Die Einigung zwischen Borer und Ringier hatte sich, wie berichtet, am Sonnabend abgezeichnet. Borer zog ein Interview zurück, das er dem Tagesspiegel gegeben hatte, und in dem er sich ausdrucksstark über seine Widersacher äußerte. Ringier und Borer vereinbarten am Sonnabend, dass sie sich öffentlich nicht mehr übereinander äußern.

Borer ist es offenkundig gelungen, in den letzten Wochen einen äußerst komplizierten Knoten zu knüpfen, um als Sieger aus der Auseinandersetzung hervorzugehen. Er entwarf laut „Spiegel“ einen minutiösen Plan unter dem Namen „Operation Cross Return“. Der Begriff aus der Tenniswelt passt gut: Borer hat den Aufschlag der Gegenseite gekonnt retourniert. Der Plan sah laut „Spiegel“mehrere Schritte vor, die jetzt, nachdem die Affäre ihr – vorläufiges – Ende gefunden hat, offensichtlich sind: Zunächst war es notwendig, Djamile Rowe dazu zu bringen, ihre frühere eidesstattliche Erklärung zu widerrufen, in der sie behauptet hatte, eine sexuelle Beziehung zu Borer gehabt zu haben. Wie Djamile Rowe dazu kam, ihre Version erneut zu ändern und sich im Sinne Borers zu äußern, ist nicht bekannt.

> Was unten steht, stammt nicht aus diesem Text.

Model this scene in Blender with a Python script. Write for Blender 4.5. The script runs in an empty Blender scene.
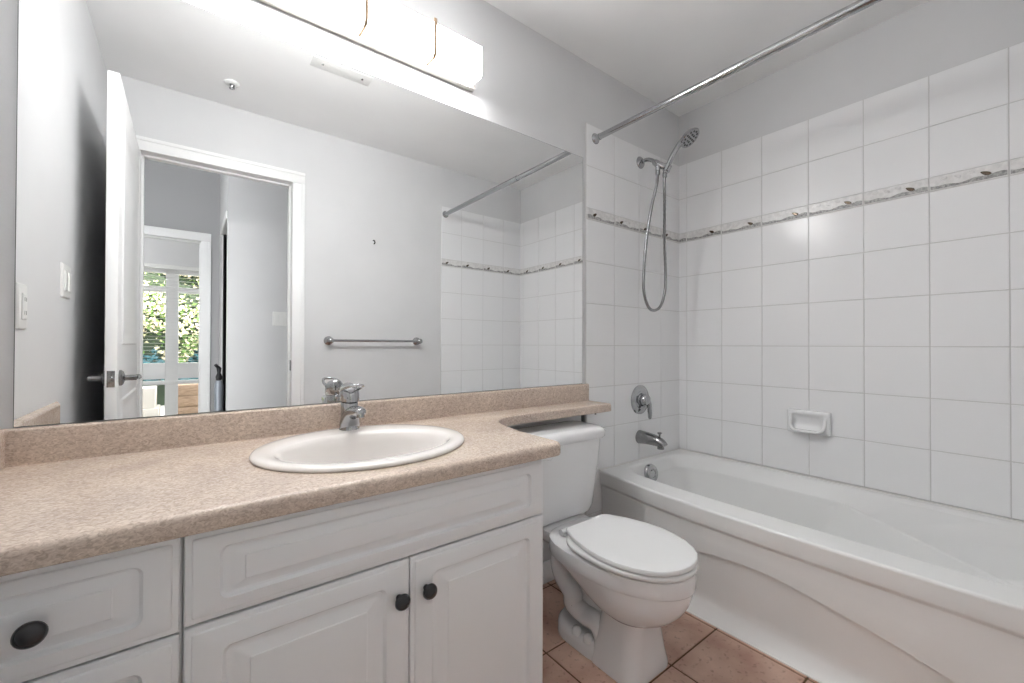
import bpy, bmesh, math, random
from mathutils import Vector, Matrix
S = bpy.context.scene
C = S.collection
R = math.radians
random.seed(7)

# ------------------------------------------------------------------ camera, world, sun, exposure
cam_d = bpy.data.cameras.new('camera')
cam_d.sensor_width = 36.0
cam_d.lens = 422.29 / 1024 * 36.0
cam_d.clip_start = 0.01
cam = bpy.data.objects.new('camera', cam_d)
C.objects.link(cam)
th, ti, ro = 0.65343, 0.00757, 0.00276
Fv = Vector((math.sin(th) * math.cos(ti), math.cos(th) * math.cos(ti), math.sin(ti)))
Rv = Vector((math.cos(th), -math.sin(th), 0))
Uv = Rv.cross(Fv)
R2 = Rv * math.cos(ro) + Uv * math.sin(ro)
U2 = Uv * math.cos(ro) - Rv * math.sin(ro)
M = Matrix(((R2.x, U2.x, -Fv.x, 0.0), (R2.y, U2.y, -Fv.y, -1.3936), (R2.z, U2.z, -Fv.z, 1.045), (0, 0, 0, 1)))
cam.matrix_world = M
S.camera = cam

world = bpy.data.worlds.new('sky')
S.world = world
world.use_nodes = True
bg = world.node_tree.nodes['Background']
bg.inputs['Color'].default_value = (0.96, 0.98, 1.0, 1)
bg.inputs['Strength'].default_value = 6.0
sun_d = bpy.data.lights.new('sun', 'SUN')
sun_d.energy = 13.0
sun_d.angle = R(1.0)
sun_d.color = (1.0, 0.95, 0.86)
sun = bpy.data.objects.new('sun', sun_d)
sun.rotation_euler = (R(-48), R(14), 0)
C.objects.link(sun)
# unseen fill light added under the bedroom ceiling to brighten that room
bl_d = bpy.data.lights.new('bedroom_fill', 'AREA')
bl_d.shape = 'DISK'
bl_d.size = 0.4
bl_d.energy = 11.0
bl = bpy.data.objects.new('bedroom_fill', bl_d)
bl.location = (-0.9, -4.6, 2.84)
C.objects.link(bl)
SHADE_STRENGTH = 36.0
S.view_settings.view_transform = 'Standard'
S.view_settings.look = 'None'
S.view_settings.gamma = 1
S.view_settings.use_curve_mapping = False
S.view_settings.exposure = 0.36

# ------------------------------------------------------------------ materials
def srgb(r, g, b):
    f = lambda c: (c / 12.92 if c <= 0.04045 else ((c + 0.055) / 1.055) ** 2.4)
    return (f(r / 255), f(g / 255), f(b / 255), 1)

def mat(name, col, rough=0.5, metal=0.0, spec=0.5, coat=0.0):
    m = bpy.data.materials.new(name)
    m.use_nodes = True
    b = m.node_tree.nodes['Principled BSDF']
    b.inputs['Base Color'].default_value = col
    b.inputs['Roughness'].default_value = rough
    b.inputs['Metallic'].default_value = metal
    b.inputs['Specular IOR Level'].default_value = spec
    b.inputs['Coat Weight'].default_value = coat
    return m

def nodes(m):
    nt = m.node_tree
    return nt, nt.nodes['Principled BSDF'], nt.nodes.new, nt.links.new

def noise_tint(m, c1, c2, scale, detail=3.0, lo=0.35, hi=0.65, bump=0.0, stretch=None, bscale=None):
    nt, b, N, L = nodes(m)
    tc = N('ShaderNodeTexCoord')
    src = tc.outputs['Object']
    if stretch:
        mp = N('ShaderNodeMapping')
        mp.inputs['Scale'].default_value = stretch
        L(src, mp.inputs['Vector'])
        src = mp.outputs['Vector']
    n = N('ShaderNodeTexNoise')
    n.inputs['Scale'].default_value = scale
    n.inputs['Detail'].default_value = detail
    L(src, n.inputs['Vector'])
    r = N('ShaderNodeValToRGB')
    r.color_ramp.elements[0].position = lo
    r.color_ramp.elements[0].color = c1
    r.color_ramp.elements[1].position = hi
    r.color_ramp.elements[1].color = c2
    L(n.outputs['Fac'], r.inputs['Fac'])
    L(r.outputs['Color'], b.inputs['Base Color'])
    if bump:
        n2 = N('ShaderNodeTexNoise')
        n2.inputs['Scale'].default_value = bscale or scale
        L(src, n2.inputs['Vector'])
        bp = N('ShaderNodeBump')
        bp.inputs['Strength'].default_value = bump
        bp.inputs['Distance'].default_value = 0.002
        L(n2.outputs['Fac'], bp.inputs['Height'])
        L(bp.outputs['Normal'], b.inputs['Normal'])
    return r

M_wall = mat('wall_paint', srgb(206, 205, 205), 0.6)
noise_tint(M_wall, srgb(219, 219, 220), srgb(223, 223, 224), 3.0, bump=0.08, bscale=160)
M_ceil = mat('ceiling_paint', srgb(246, 246, 246), 0.75)
noise_tint(M_ceil, srgb(245, 245, 245), srgb(248, 248, 248), 3.0, bump=0.05, bscale=140)
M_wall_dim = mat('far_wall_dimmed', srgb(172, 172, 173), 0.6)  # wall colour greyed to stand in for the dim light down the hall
M_trim = mat('trim_paint', srgb(245, 245, 245), 0.35)
M_cab = mat('cabinet_white', srgb(243, 244, 246), 0.38)
M_gap = mat('cabinet_inside', srgb(150, 150, 150), 0.7)
M_tile = mat('wall_tile_glaze', srgb(245, 245, 246), 0.19, spec=0.28)
def wavy(m, scale, strength, dist=0.002):
    nt, b, N, L = nodes(m)
    tc = N('ShaderNodeTexCoord')
    n = N('ShaderNodeTexNoise')
    n.inputs['Scale'].default_value = scale
    n.inputs['Detail'].default_value = 1.0
    L(tc.outputs['Object'], n.inputs['Vector'])
    bp = N('ShaderNodeBump')
    bp.inputs['Strength'].default_value = strength
    bp.inputs['Distance'].default_value = dist
    L(n.outputs['Fac'], bp.inputs['Height'])
    L(bp.outputs['Normal'], b.inputs['Normal'])
wavy(M_tile, 9.0, 0.35)
M_grout = mat('wall_grout', srgb(218, 217, 216), 0.8)
M_border = mat('border_glaze', srgb(236, 235, 234), 0.25)
noise_tint(M_border, srgb(226, 225, 224), srgb(242, 241, 240), 60.0, bump=0.5, bscale=90)
M_vine = mat('border_vine_grey', srgb(140, 139, 138), 0.4)
noise_tint(M_vine, srgb(132, 132, 132), srgb(190, 189, 188), 130.0, bump=0.4)
M_leafdk = mat('border_leaf', srgb(105, 90, 76), 0.25, 0.5)
M_ceramic = mat('ceramic_white', srgb(242, 242, 243), 0.12, coat=0.3)
M_tub = mat('tub_acrylic', srgb(241, 241, 240), 0.30)
M_sink = mat('sink_ceramic', srgb(240, 235, 231), 0.1, coat=0.3)
M_seat = mat('seat_plastic', srgb(238, 238, 238), 0.2)
M_chrome = mat('chrome', srgb(178, 179, 181), 0.07, 1.0)
M_satin = mat('satin_chrome', srgb(150, 150, 151), 0.22, 1.0)
M_nickel = mat('brushed_nickel', srgb(214, 208, 202), 0.35, 0.8)
M_brass = mat('strap_brass', srgb(186, 160, 134), 0.5, 0.2)
M_black = mat('dark_bronze', srgb(64, 64, 66), 0.25, 0.6)
M_dark = mat('dark_metal', srgb(38, 38, 40), 0.5)
M_plate = mat('white_plastic', srgb(236, 236, 234), 0.3)
M_rubber = mat('nozzle_grey', srgb(66, 66, 68), 0.45)
M_mirror = mat('mirror_silver', srgb(247, 248, 248), 0.0, 1.0)
M_medge = mat('mirror_edge', srgb(120, 126, 124), 0.25)
M_caulk = mat('caulk_white', srgb(236, 235, 232), 0.4)

# beige laminate: short woven flecks
M_lam = mat('beige_laminate', srgb(196, 176, 160), 0.27)
def build_lam():
    nt, b, N, L = nodes(M_lam)
    tc = N('ShaderNodeTexCoord')
    mp = N('ShaderNodeMapping')
    mp.inputs['Scale'].default_value = (1.0, 1.5, 1.5)
    L(tc.outputs['Object'], mp.inputs['Vector'])
    n1 = N('ShaderNodeTexNoise'); n1.inputs['Scale'].default_value = 130; n1.inputs['Detail'].default_value = 4
    n1.inputs['Distortion'].default_value = 1.2
    n2 = N('ShaderNodeTexNoise'); n2.inputs['Scale'].default_value = 9; n2.inputs['Detail'].default_value = 3
    L(mp.outputs['Vector'], n1.inputs['Vector']); L(tc.outputs['Object'], n2.inputs['Vector'])
    r = N('ShaderNodeValToRGB')
    e = r.color_ramp.elements
    e[0].position = 0.33; e[0].color = srgb(186, 168, 153)
    e[1].position = 0.68; e[1].color = srgb(230, 215, 201)
    k = e.new(0.5); k.color = srgb(211, 193, 178)
    L(n1.outputs['Fac'], r.inputs['Fac'])
    r2 = N('ShaderNodeValToRGB')
    r2.color_ramp.elements[0].position = 0.35; r2.color_ramp.elements[0].color = (0.88, 0.87, 0.88, 1)
    r2.color_ramp.elements[1].position = 0.65; r2.color_ramp.elements[1].color = (1, 1, 1, 1)
    L(n2.outputs['Fac'], r2.inputs['Fac'])
    mx = N('ShaderNodeMix'); mx.data_type = 'RGBA'; mx.blend_type = 'MULTIPLY'
    mx.inputs[0].default_value = 1.0
    L(r.outputs['Color'], mx.inputs[6]); L(r2.outputs['Color'], mx.inputs[7])
    L(mx.outputs[2], b.inputs['Base Color'])
build_lam()

# terracotta floor tile
M_ftile = mat('floor_tile_terracotta', srgb(196, 152, 130), 0.42)
def build_ftile():
    nt, b, N, L = nodes(M_ftile)
    tc = N('ShaderNodeTexCoord')
    n1 = N('ShaderNodeTexNoise'); n1.inputs['Scale'].default_value = 7; n1.inputs['Detail'].default_value = 6
    n2 = N('ShaderNodeTexNoise'); n2.inputs['Scale'].default_value = 60; n2.inputs['Detail'].default_value = 3
    L(tc.outputs['Object'], n1.inputs['Vector']); L(tc.outputs['Object'], n2.inputs['Vector'])
    r = N('ShaderNodeValToRGB'); e = r.color_ramp.elements
    e[0].position = 0.32; e[0].color = srgb(190, 150, 132)
    e[1].position = 0.68; e[1].color = srgb(222, 190, 172)
    L(n1.outputs['Fac'], r.inputs['Fac'])
    r2 = N('ShaderNodeValToRGB'); e = r2.color_ramp.elements
    e[0].position = 0.3; e[0].color = (0.55, 0.5, 0.48, 1)
    e[1].position = 0.42; e[1].color = (1, 1, 1, 1)
    L(n2.outputs['Fac'], r2.inputs['Fac'])
    mx = N('ShaderNodeMix'); mx.data_type = 'RGBA'; mx.blend_type = 'MULTIPLY'; mx.inputs[0].default_value = 0.7
    L(r.outputs['Color'], mx.inputs[6]); L(r2.outputs['Color'], mx.inputs[7])
    gi = N('ShaderNodeNewGeometry')
    hs = N('ShaderNodeHueSaturation')
    mr = N('ShaderNodeMapRange'); mr.inputs[3].default_value = 0.92; mr.inputs[4].default_value = 1.08
    L(gi.outputs['Random Per Island'], mr.inputs[0]); L(mr.outputs[0], hs.inputs['Value'])
    L(mx.outputs[2], hs.inputs['Color']); L(hs.outputs['Color'], b.inputs['Base Color'])
build_ftile()
M_fgrout = mat('floor_grout', srgb(98, 72, 48), 0.85)
M_carpet = mat('hall_carpet', srgb(168, 162, 154), 0.95)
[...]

Der zweite Schritt war die Drohung einer Schadenersatzklage gegen Ringier in den USA. Das Ehepaar Borer hatte sich laut „Spiegel“ die Schwangerschaft von Shawne Borer–Fielding medizinisch bestätigen lassen, um die Fehlgeburt belegen zu können.

Der dritte Schritt waren Verhandlungen über eine außergerichtliche Einigung.

Für Borer lief alles wie geplant. Jetzt müssen nur noch alle Beteiligten bei der jetzigen Version bleiben. Das könnte der einen oder anderen Person vielleicht schwerfallen. Lebensumstände können sich ändern.

Bleibt Borer trotz der Entschädigung und der Entschuldigung ein Schaden? Er ist nicht mehr Botschafter, seine Frau ist nicht mehr Botschaftergattin. Beide hatten ihre Funktionen mit Leidenschaft ausgefüllt. Borer arbeitet jetzt als Unternehmensberater, sagt er, als Investmentberater und in Aufsichtsratsmandaten sieht er seine Aufgabe. Auch als Moderator einer Talkshow, schreibt der „Spiegel“.

Vielleicht bleiben Borer und seine Frau der Öffentlichkeit noch eine Weile erhalten.